A previously unpublished novel of the reflections of a deeply scarred
and reclusive woman, from the cult icon Katherine Dunn, the author of
Geek Love.
Sally Gunnar has withdrawn from the world. She spends her days alone at
home, reading drugstore mysteries, polishing the doorknobs, waxing the
floors. Her only companions are a vase of goldfish, a garden toad, and
the door-to-door salesman who sells her cleaning supplies once a month.
She broods over her deepest regrets: her blighted romances with
self-important men, her lifelong struggle to feel at home in her own
body, and her wayward early twenties, when she was a fish out of water
among a group of eccentric, privileged young people at a liberal arts
college. There was Sam, an unabashed collector of other people's
stories; Carlotta, a troubled free spirit; and Rennel, a self-obsessed
philosophy student. Self-deprecating and sardonic, Sally recounts their
misadventures, up to the tragedy that tore them apart.

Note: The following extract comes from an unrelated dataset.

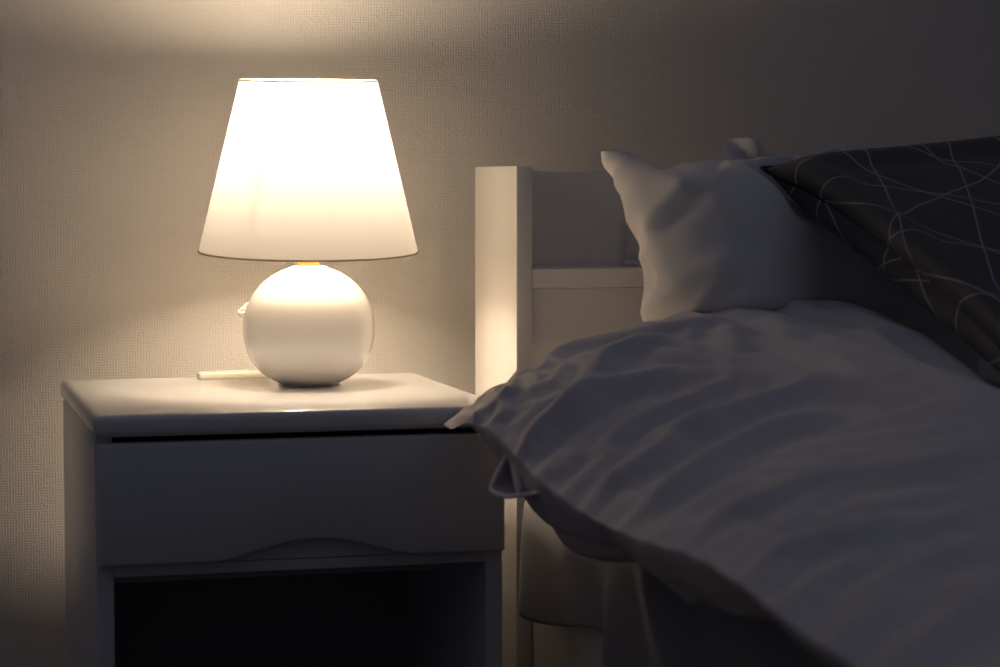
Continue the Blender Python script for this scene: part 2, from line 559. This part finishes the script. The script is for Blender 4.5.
# ------------------------------------------------------------------ mattress and sheet
def soft_box(a, b, r, seg=6):
    return newbox(a, b, r, seg)
MT = tag(obj('mattress', soft_box((BX0+.045, -2.06, .2365), (BX1-.045, -.2085, .430), .035), M_sheet), 'mattress under the bedding in the white bed frame', 'mattress')

# ------------------------------------------------------------------ duvet
def spline_grid(Cg, nu, nv):
    """tensor Catmull-Rom through a control grid (rows, cols, 3)"""
    rows = np.array([catmull(r, nu) for r in Cg])
    cols = np.array([catmull(rows[:, j], nv) for j in range(rows.shape[1])])
    return cols.transpose(1, 0, 2)          # (rows', cols', 3)

def duvet_control():
    sil_x = [.373, .400, .425, .455, .50, .55, .62, .71, .80, .93, 1.05, 1.3, 1.7]
    sil_z = [.532, .552, .570, .5905, .610, .6245, .643, .6545, .650, .628, .600, .585, .57]
    S_ = lambda x: float(np.interp(x, sil_x, sil_z))
    d = [0, .025, .06, .11, .17, .24, .33, .45, .62, .88, 1.2]
    fr = [0, .17, .34, .52, .68, .81, .91, .97, 1, 1, 1]
    rows = []
    # head edge: seam from the corner, then dropping out of sight behind the crest
    r = []
    for q in d:
        x = .373 + q
        k = min(1, max(0, (x-.46)/.20)); k = k*k*(3-2*k)
        r.append((x, -.478 + .048*k, S_(x) - .070*k))
    rows.append(r)
    r = []
    for q in d:
        x = .377 + q
        k = min(1, max(0, (x-.42)/.2))
        r.append((x, -.510 + .012*k, min(S_(x)+.001, .531 + q*.9)))
    rows.append(r)
    edge = [(-.56, .383, .528), (-.64, .397, .522), (-.74, .405, .506), (-.87, .417, .487), (-1.04, .411, .489),
            (-1.20, .406, .499), (-1.35, .394, .498), (-1.52, .390, .485), (-1.78, .385, .485), (-2.12, .38, .48)]
    top = [.654, .652, .640, .628, .616, .608, .602, .598, .592, .585]
    for (y, x0, z0), zt_ in zip(edge, top):
        r = []
        for q, f in zip(d, fr):
            x = x0 + q
            zz = z0 + (zt_-z0)*f
            if y > -.7:
                zz += (min(S_(x)+.004, zz+.025)-zz)*(.8 if y > -.6 else .35)
            r.append((x, y, zz))
        rows.append(r)
    G = np.array(rows)
    # the duvet falls away to the right of the pillows
    u = G[..., 0] - .44*(G[..., 1]+.6)
    cap = np.interp(u, [.70, .82, .891, .933, .976, 1.05], [.675, .647, .616, .584, .552, .535]) + .064*(-.6-G[..., 1])
    G[..., 2] = np.minimum(G[..., 2], cap)
    return G

CG = duvet_control()
NU, NV = 16, 22
UP = spline_grid(CG, NU, NV)                 # (rows, cols, 3)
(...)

Colorful, crass, and profound, Toad is Katherine Dunn's ode to her
time as a student at Reed College in the late 1960s. It is filled with
the same mordant observations about the darkest aspects of human nature
that made Geek Love a cult classic and Dunn a misfit hero. Daring and
bizarre, Toad demonstrates her genius for black humor and her ecstatic
celebration of the grotesque. Fifty-some years after it was written,
Toad is a timely story about the ravages of womanhood and a powerful
addition to the canon of feminist fiction.